The mayor did seem to be talking to a national audience when describing his economic worldview, seeming almost to goad critics who decry him as a socialist. “You're not living the life you deserve,” de Blasio said in front of TV screens with a line graph showing worker productivity rising since the 1980s while hourly compensation stagnated. “There’s plenty of money in the world. There’s plenty of money in this city. It’s just in the wrong hands!” The mayor continued over applause. “You deserve a city that gives you the share of the prosperity that you have earned.”
“NYCHA:” one time
Problems at the New York City Housing Authority have dogged the mayor for years, and the city has been given until the end of January to deliver a report proving the authority can reform itself without a federal takeover. But NYCHA, home to some 400,000 New Yorkers, got only a brief mention, a promise to bring “brand new everything” to 175,000 of them. “From new roofs, to new kitchens and bathrooms.”
The brevity was compounded by how much time de Blasio spent talking about the city’s new plan to fight bad landlords, directing a newly created office to seize buildings from bad landlords and let community-based nonprofit organizations manage them instead. “The city’s worst landlords will have a new sheriff to fear: the Mayor’s Office to Protect Tenants,” he said.
NYCHA’s semi-official status as the city’s “worst landlord” didn’t go unnoticed by the mayor’s rivals. “There were some contradictory statements,” said Bronx Borough President Ruben Diaz Jr., who plans to run for mayor in 2021. “When you talk about the whole issue of tenants and landlords, you have to lead by example.”
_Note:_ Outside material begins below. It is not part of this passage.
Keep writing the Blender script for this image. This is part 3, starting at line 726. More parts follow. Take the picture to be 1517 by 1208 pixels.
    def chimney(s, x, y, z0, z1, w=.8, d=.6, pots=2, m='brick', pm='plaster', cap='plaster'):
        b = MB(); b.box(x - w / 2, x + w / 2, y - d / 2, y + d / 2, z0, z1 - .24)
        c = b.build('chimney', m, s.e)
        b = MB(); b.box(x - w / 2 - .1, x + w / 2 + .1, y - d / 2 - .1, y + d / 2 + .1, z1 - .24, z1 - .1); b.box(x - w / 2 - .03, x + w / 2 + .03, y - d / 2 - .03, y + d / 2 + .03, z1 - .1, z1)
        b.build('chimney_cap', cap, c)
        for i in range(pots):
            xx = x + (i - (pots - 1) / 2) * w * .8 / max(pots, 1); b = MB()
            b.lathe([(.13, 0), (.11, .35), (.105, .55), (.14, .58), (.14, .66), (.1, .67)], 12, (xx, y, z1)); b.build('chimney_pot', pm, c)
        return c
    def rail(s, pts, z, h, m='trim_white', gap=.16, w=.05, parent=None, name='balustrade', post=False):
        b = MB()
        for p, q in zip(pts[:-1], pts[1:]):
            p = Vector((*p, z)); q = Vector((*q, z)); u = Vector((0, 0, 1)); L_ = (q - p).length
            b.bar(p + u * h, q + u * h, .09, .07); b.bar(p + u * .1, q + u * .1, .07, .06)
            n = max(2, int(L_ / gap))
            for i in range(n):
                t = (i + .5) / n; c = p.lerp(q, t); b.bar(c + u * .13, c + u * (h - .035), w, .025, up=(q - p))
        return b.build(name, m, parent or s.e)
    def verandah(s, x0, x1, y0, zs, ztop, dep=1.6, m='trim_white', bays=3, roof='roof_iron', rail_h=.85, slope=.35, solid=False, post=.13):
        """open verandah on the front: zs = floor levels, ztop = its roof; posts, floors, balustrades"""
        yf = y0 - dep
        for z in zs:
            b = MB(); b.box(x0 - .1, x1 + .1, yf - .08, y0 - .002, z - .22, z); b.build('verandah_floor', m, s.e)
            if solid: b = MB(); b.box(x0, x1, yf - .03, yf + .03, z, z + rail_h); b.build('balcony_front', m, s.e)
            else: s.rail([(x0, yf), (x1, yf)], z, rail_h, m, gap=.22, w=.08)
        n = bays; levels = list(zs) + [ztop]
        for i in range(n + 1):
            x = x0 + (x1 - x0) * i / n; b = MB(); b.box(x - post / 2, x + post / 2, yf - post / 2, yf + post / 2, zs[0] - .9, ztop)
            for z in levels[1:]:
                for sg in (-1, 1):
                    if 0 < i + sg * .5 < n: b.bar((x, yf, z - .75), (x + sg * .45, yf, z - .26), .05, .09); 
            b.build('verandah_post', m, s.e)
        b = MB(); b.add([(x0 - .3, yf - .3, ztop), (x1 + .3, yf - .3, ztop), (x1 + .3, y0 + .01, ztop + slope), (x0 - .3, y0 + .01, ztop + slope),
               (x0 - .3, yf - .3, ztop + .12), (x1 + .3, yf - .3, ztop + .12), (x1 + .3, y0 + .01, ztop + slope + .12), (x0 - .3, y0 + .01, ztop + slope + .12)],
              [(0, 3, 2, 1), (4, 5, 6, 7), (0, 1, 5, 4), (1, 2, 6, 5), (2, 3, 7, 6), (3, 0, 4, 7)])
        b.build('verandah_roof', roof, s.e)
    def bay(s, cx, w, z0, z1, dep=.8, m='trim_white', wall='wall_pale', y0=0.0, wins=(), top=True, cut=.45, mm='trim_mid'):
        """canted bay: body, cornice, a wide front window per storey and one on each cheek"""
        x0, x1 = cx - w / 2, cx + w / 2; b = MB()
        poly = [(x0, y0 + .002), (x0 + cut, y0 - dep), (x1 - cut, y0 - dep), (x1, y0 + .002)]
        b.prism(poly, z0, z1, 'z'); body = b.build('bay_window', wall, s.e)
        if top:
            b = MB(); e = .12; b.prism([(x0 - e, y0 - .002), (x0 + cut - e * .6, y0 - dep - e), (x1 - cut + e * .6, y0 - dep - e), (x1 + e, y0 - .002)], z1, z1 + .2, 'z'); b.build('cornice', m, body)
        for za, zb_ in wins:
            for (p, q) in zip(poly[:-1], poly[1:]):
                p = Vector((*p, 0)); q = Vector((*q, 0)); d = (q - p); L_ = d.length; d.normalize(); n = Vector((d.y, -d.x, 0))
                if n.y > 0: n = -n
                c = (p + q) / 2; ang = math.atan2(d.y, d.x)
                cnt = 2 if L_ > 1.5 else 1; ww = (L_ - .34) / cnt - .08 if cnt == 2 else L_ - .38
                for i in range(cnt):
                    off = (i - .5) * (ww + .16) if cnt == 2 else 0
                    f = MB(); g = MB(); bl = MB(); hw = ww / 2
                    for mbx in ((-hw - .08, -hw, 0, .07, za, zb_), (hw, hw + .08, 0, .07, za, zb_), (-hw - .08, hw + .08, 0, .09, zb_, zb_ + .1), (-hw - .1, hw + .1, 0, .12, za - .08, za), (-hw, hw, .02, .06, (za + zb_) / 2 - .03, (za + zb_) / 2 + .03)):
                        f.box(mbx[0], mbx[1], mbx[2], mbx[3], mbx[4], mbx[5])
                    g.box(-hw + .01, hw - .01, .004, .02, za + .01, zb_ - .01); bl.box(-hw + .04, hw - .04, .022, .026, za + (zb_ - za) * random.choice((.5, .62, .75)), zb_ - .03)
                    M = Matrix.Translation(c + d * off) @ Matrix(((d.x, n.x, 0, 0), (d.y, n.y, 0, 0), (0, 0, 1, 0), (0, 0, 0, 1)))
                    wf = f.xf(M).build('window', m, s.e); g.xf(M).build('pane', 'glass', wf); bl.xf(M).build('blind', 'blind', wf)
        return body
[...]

De Blasio largely avoided some other hot topics. Amazon got just one mention, lumped with Google as proof that “the world’s most innovative companies want to be here.” Left unsaid were the generous state and city subsidies used to lure the tech giant. “BQX” didn’t get mentioned, leading some to assume de Blasio’s plans for a Brooklyn-Queens light rail have been killed. “L train” didn’t get a mention either, and the mayor made it clear that the Metropolitan Transportation Authority is Albany’s problem to fix, despite New York City Council Speaker Corey Johnson agitating for a city takeover of subways and busses.
“We will” / “we’re going to:” 26 times
The speech was full of promises for the mayor’s next three years, all fit into the framework devised upon de Blasio’s 2017 re-election: making New York “the fairest big city in America.”
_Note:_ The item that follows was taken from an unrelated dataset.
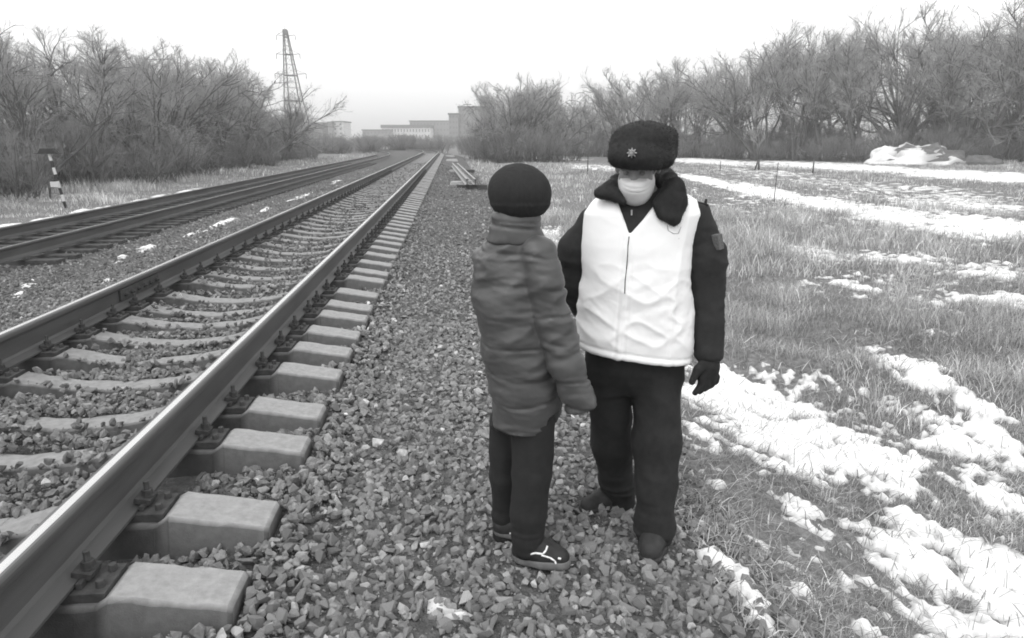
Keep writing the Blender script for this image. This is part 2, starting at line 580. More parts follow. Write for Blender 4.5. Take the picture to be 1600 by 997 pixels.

Most of the proposals had been revealed before, like his plan to promote primary health care for New Yorkers without health insurance, his support for a law to mandate 10 annual paid vacation days for private sector workers and expanding free preschool for three-year-olds to the whole city by 2021.
The mayor took some responsibility for New York City’s troubled transit system, saying more streets will get dedicated bus lanes and the NYPD would devote a tow truck unit solely to keeping those lanes free of parked cars. De Blasio also announced a further expansion of the NYC Ferry system to make it a true “five-borough ferry” with a new route from Staten Island to Manhattan by 2020.
“Albany:” eight times
The mayor can’t do it all on his own, and he presented a separate wish list of promises that will depend on approval from the state Legislature, now under full Democratic control for the first time in a decade. De Blasio’s been criticized for a lack of coordination with the state lawmakers in the past, and has been dogged by a poor relationship with Gov. Andrew Cuomo.
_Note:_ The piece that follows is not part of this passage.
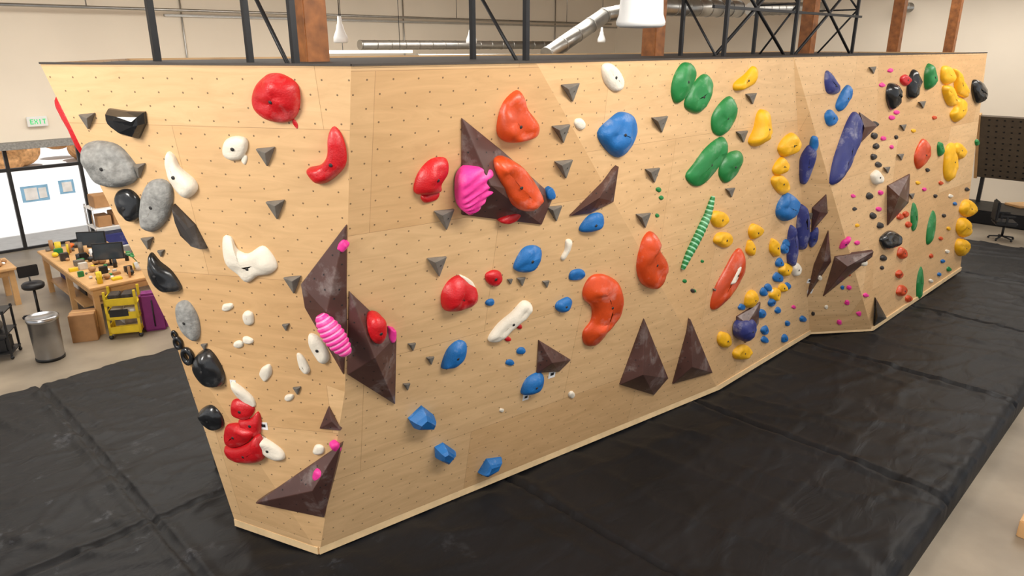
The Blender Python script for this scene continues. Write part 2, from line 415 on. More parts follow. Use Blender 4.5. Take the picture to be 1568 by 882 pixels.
def tag(cx,cy,s=10):
    p,n,t1,t2,M4=frame(cx,cy); w=s*(p-CAM).length/F/2
    vs=[];fs=[]
    for z in (0,.004):
        vs+=[(-w,-w,z),(w,-w,z),(w,w,z),(-w,w,z)]
    fs=[[0,1,2,3],[4,5,6,7],[0,1,5,4],[1,2,6,5],[2,3,7,6],[3,0,4,7]]
    vs+=[(-w*.5,-w*.3,.006),(w*.5,-w*.3,.006),(w*.5,w*.5,.006),(-w*.5,w*.5,.006)]; fs.append([8,9,10,11])
    mkobj('route_tag',vs,fs,[TAG,TAGK],fm=[0]*6+[1],mw=M4)
# --- volumes
volume([(531,343),(462,434),(468,470),(527,572),(531,500)],(500,478),.13)
volume([(534,445),(606,513),(604,618),(531,572)],(574,548),.2)
volume([(392,769),(524,678),(497,791)],(478,752),.16)
volume([(490,655),(504,621),(523,658)],(508,646),.06)
volume([(706,180),(770,232),(846,300),(828,343),(706,328)],(752,284),.2)
volume([(871,330),(946,254),(938,308),(902,326)],(918,303),.1)
volume([(985,487),(1022,578),(1000,604),(948,588)],(985,574),.2)
volume([(1056,488),(1090,570),(1029,587)],(1060,562),.18)
volume([(824,520),(873,550),(855,568),(821,570)],(846,556),.12)
volume([(1315,172),(1343,192),(1315,220)],(1324,195),.12)
volume([(1265,297),(1267,325),(1242,355),(1243,318)],(1255,325),.1)
volume([(1268,352),(1272,400),(1235,455),(1246,405)],(1262,400),.14)
volume([(1337,384),(1335,392),(1260,453),(1278,392)],(1298,408),.2)
volume([(1163,462),(1160,495),(1140,525),(1127,500),(1127,484)],(1145,496),.14)
volume([(1392,266),(1390,310),(1358,345),(1358,284)],(1377,300),.2)
volume([(1339,455),(1357,487),(1337,500)],(1344,485),.12,BLK)
# --- grey wedges
for a in [(134,184,22),(407,238,26),(422,319,26),(448,434,24),(212,260,20),(226,371,17),(247,387,10),(438,500,10),(455,597,11),(313,530,9),
          (872,140,25),(858,203,25),(862,257,25),(848,325,21),(679,334,28),(668,406,27),(1009,189,22),(998,267,20),(984,336,20),(1149,150,15),
          (1135,208,16),(1117,294,13),(658,551,11),(630,530,11),(622,591,10),(797,430,12),(835,434,10),(1335,107,10),(1382,195,9),(1357,260,9),(1411,160,10),(1378,240,9),(1395,300,8),(1095,445,8),(780,430,7),(1240,330,9)]:
    wedge(*a)
H=hold
r='red_climbing_hold'
H(r,[(388,150),(393,131),(406,117),(416,112),(435,114),(457,131),(459,165),(449,183),(430,187),(408,181),(392,167)],RED,depth=.15)
H(r,[(450,182),(456,190),(455,197),(448,188)],RED)
H(r,[(512,193),(524,207),(531,235),(527,257),(505,277),(486,280),(471,264),(475,256),(493,251),(503,235),(504,207)],RED,depth=.1)
H(r,[(356,614),(368,611),(390,623),(382,640),(366,640),(355,632)],RED,depth=.07)
H(r,[(366,643),(384,640),(396,630),(401,648),(397,667),(382,667)],RED,depth=.08)
H(r,[(347,652),(360,648),(378,655),(389,664),(378,678),(358,684),(346,674)],RED,depth=.08)
H(r,[(346,682),(362,684),(381,677),(394,667),(402,684),(402,704),(375,707),(352,699)],RED,depth=.1)
H(r,[(660,243),(682,242),(684,262),(674,280),(672,293),(640,297),(633,287),(641,262)],RED,depth=.12)
H(r,[(645,298),(671,293),(668,305),(650,310)],RED,depth=.06)
H(r,[(675,452),(685,431),(702,421),(716,432),(728,441),(728,460),(706,472),(680,474)],RED,depth=.14)
H('cream_climbing_hold',[(702,420),(722,430),(728,444),(716,440)],WHT,depth=.12)
ell(r,756,424,25,25,RED); ell(r,777,519,10,7,RED); ell(r,795,500,8,7,RED)
ell(r,579,503,28,42,RED,lift=.13)
H(r,[(764,337),(785,325),(798,325),(790,338),(775,343)],RED,lift=.04)
r='orange_climbing_hold'
H(r,[(790,138),(800,147),(806,166),(822,188),(820,205),(800,214),(775,217),(761,205),(762,180),(771,155)],ORG,depth=.16)
H(r,[(757,246),(775,242),(800,256),(821,285),(827,305),(811,321),(790,318),(769,296),(757,268)],ORG,lift=.1,depth=.16)
H(r,[(893,440),(905,422),(925,420),(945,432),(952,455),(947,480),(930,500),(912,526),(895,527),(892,508),(904,490),(905,470),(893,457)],ORG,depth=.15)
H(r,[(981,372),(993,354),(1004,362),(1006,380),(1017,398),(1015,425),(1003,442),(985,435),(977,408)],ORG,depth=.15)
H(r,[(1132,380),(1139,395),(1136,420),(1118,450),(1095,473),(1087,468),(1094,440),(1110,410),(1122,388)],ORG,depth=.12)
H('cream_climbing_hold',[(1130,400),(1135,410),(1120,432),(1112,432)],WHT,depth=.16,lift=.03)
r='blue_climbing_hold'
H(r,[(914,203),(935,180),(950,171),(968,178),(972,200),(961,225),(945,241),(926,228)],BLU,depth=.14)
H(r,[(888,345),(903,328),(921,327),(921,345),(905,354),(888,354)],BLU)
H(r,[(786,405),(799,381),(815,375),(827,381),(822,400),(807,415),(790,414)],BLU)
ell(r,883,420,26,18,BLU,-20); ell(r,862,466,27,19,BLU,-30); ell(r,750,463,14,11,BLU,-20)
H(r,[(675,560),(684,535),(700,521),(713,525),(710,545),(696,560),(680,563)],BLU)
H(r,[(797,600),(805,580),(822,570),(831,575),(825,594),(806,603)],BLU); ell(r,780,555,13,10,BLU); ell(r,797,537,13,10,BLU,-20)
H(r,[(624,640),(645,620),(663,634),(660,652),(632,654)],BLU,depth=.13,facet=True)
H(r,[(665,684),(678,677),(697,690),(681,708),(666,700)],BLU,depth=.11,facet=True)
H(r,[(731,723),(744,702),(767,699),(760,717),(738,727)],BLU,depth=.11,facet=True)
H(r,[(1190,312),(1203,295),(1217,305),(1215,325),(1200,338),(1188,330)],BLU); ell(r,843,297,14,18,BLU,lift=.04)
H(r,[(1298,130),(1299,150),(1286,170),(1279,162),(1288,140)],BLU); ell(r,1270,181,15,26,BLU); ell(r,1246,220,14,28,BLU)
r='indigo_climbing_hold'
H(r,[(1308,171),(1316,187),(1312,218),(1298,252),(1280,279),(1270,280),(1274,250),(1285,215),(1298,182)],PUR,depth=.16)
H(r,[(1240,222),(1250,232),(1245,255),(1232,280),(1223,275),(1224,245),(1232,228)],PUR)
H(r,[(1266,108),(1280,128),(1280,143),(1266,142),(1262,122)],PUR)
H(r,[(1211,344),(1218,370),(1213,404),(1205,402),(1205,365)],PUR); H(r,[(1226,312),(1235,340),(1232,375),(1222,380),(1219,345)],PUR)
H(r,[(1252,348),(1251,368),(1240,378),(1238,360)],PUR); H(r,[(1150,488),(1154,500),(1142,522),(1130,515),(1132,495)],PUR,lift=.08)
r='green_climbing_hold'
H(r,[(1045,96),(1060,100),(1062,120),(1046,150),(1033,158),(1027,140),(1032,115)],GRN,depth=.1)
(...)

But de Blasio seems determined to turn over a new leaf. His State of the City address was a month earlier than usual this year, presumably to send Albany his priorities with ample time before the April 1 budget deadline – a date de Blasio highlighted in his speech. “In the next 80 days, the fate of the MTA, the fate of our subways and buses, will be determined once and for all,” he said. De Blasio vowed to “pound on every door in Albany” to get more funding, but showed willingness to work with what’s available. While he still thinks a millionaires tax is the best way to fund the MTA, he said, “proposals for congestion pricing have definitely improved.”
The mayor’s Albany wish list was much longer than just subways. He also mentioned statewide single-payer health care, shifting rent regulations to favor tenants, making it easier to vote in elections and legalizing marijuana while expunging past arrest records for the drug.
“Hero:” 11 times
It wasn’t all about policy. Like in past years, de Blasio borrowed from the State of the Union address, and highlighted some public servant “heroes” in attendance, like NYPD Officer Osvaldo Nuñez, a rookie cop who saved a baby girl’s life by performing CPR. Unlike in past years, where the mayor spoke in front of a video screen, he was backed this year by about 60 New Yorkers, diverse in age, race and religion. The audience of hundreds, filled with elected officials, city employees, and a number of lobbyists, gave the mayor an easy time, and filled the room with cheers at choice moments. There weren’t any protestors outside, and unlike last year, when a member of the correction officers’ union heckled de Blasio from the audience, outbursts were limited to occasional isolated cheers.
De Blasio closed the speech by framing himself as a hero of the working class, somebody who has made the city “give back to the working people the prosperity they have earned.”